To be open. A reflection by W. James


God is real since he produces real effects. The real effects in question, so far as I have as yet admitted them, are exerted on the personal centres of energy of the various subjects, but the spontaneous faith of most of the subjects is that they embrace a wider sphere than this. Most religious men believe (or ‘know’, if they be mystical) that not only they themselves but also the whole universe of beings to whom the God is present, are secure in his paternal hands. There is a sense, a dimension, they are sure, in which we are all saved, in spite of the gates of hell and all adverse terrestrial appearances. God’s existence is the guarantee of an ideal order that shall be permanently preserved.
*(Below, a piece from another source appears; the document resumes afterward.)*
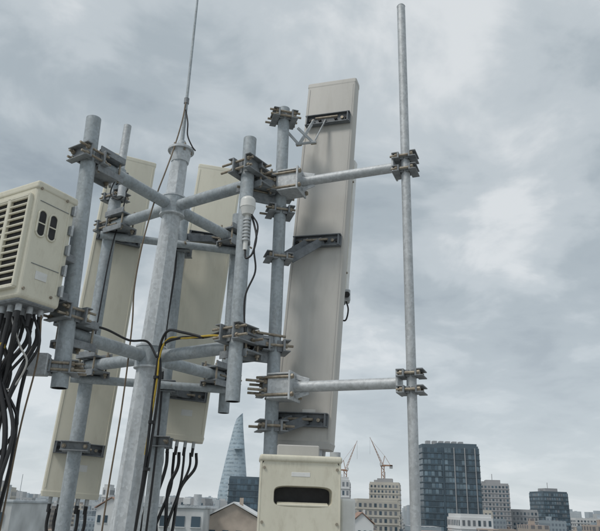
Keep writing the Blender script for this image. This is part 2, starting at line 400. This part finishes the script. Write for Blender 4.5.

This world may indeed, as science secures us, some day burn up or freeze; but if it is part of his order, the old ideals are sure to be brought elsewhere to fruition, so that where God is, tragedy is only provisional and partial, and shipwreck and dissolution are not the absolutely final things. Only when this further step of faith concerning God is taken, and remote objective consequences are predicted, does religion, as it seems to me, get wholly free from the first immediate subjective experiences, and bring a real hypothesis into play. A good hypothesis in science must have other properties than those of the phenomenon that is immediately evoked to explain; otherwise it is not prolific enough. God, meaning only what enters into the religious man’s experience of union, falls short of being a hypothesis of this more useful order. He needs to enter into the wider cosmic relations in order to justify the subject’s absolute confidence and peace. 


William James, The Varieties of Religious Experience. A Study in Human Nature, edited and introduced by Martin Marty, New York: Penguin Books, 1985, 517-518.